This week’s open thread highlighted black saints from the past, that are relatively unknown.
Saint Bessarion, Wonderworker of Egypt was an Egyptian. He was baptized while still in his youth, and he led a strict life, striving to preserve the grace given him during Baptism. Seeking to become more closely acquainted with the monastic life, he journeyed to the holy places. He was in Jerusalem, he visited St Gerasimus in the Jordanian wilderness, he viewed other desert monasteries, and assimilated all the rules of monastic life.
Upon his return, he received monastic tonsure and became a disciple of St Isidore of Pelusium. St Bessarion took a vow of silence, and partook of food only once a week. Sometimes he remained without food or drink for forty days. Once, the saint stood motionless for forty days and forty nights without food or sleep, immersed in prayer.

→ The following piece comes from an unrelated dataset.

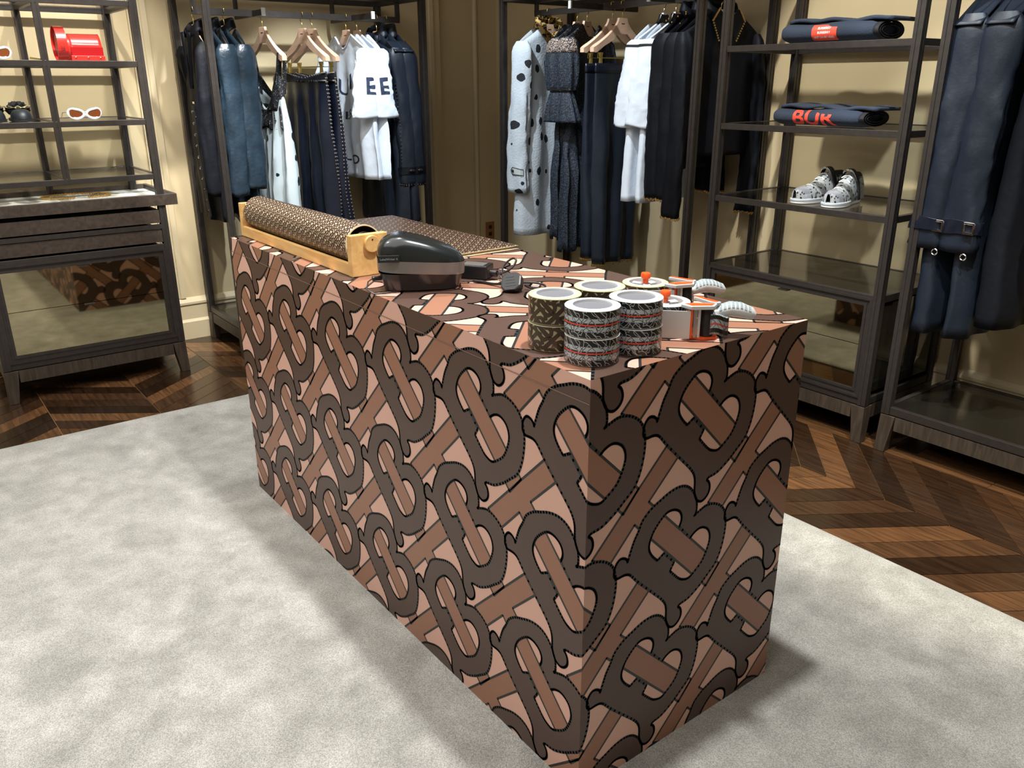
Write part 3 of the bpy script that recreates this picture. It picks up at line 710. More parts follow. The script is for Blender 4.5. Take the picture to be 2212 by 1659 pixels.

He set out to lead the life of a wanderer and decided to live in the desert as a hermit. Credited for performing many miracles, Bessarion once converted salt water into sweet water simply by making the sign of the cross so he and his disciples could quench their thirst. He infamously brought rain during a particularly long drought and even reportedly walked across the Nile River.
St Bessarion received from God the gift of wonderworking. When his disciple was very thirsty, he sweetened bitter water. By his prayer the Lord sent rain upon the earth, and he could cross a river as if on dry land. With a single word he cast out devils, but he did this privately to avoid glory.
His humility was so great that once, when a priest ordered someone from the skete to leave church for having fallen into sin, Bessarion also went with him saying, “I am a sinner, too.” St Bessarion slept only while standing or sitting. A large portion of his life was spent under the open sky in prayerful solitude. He peacefully departed to the Lord in his old age.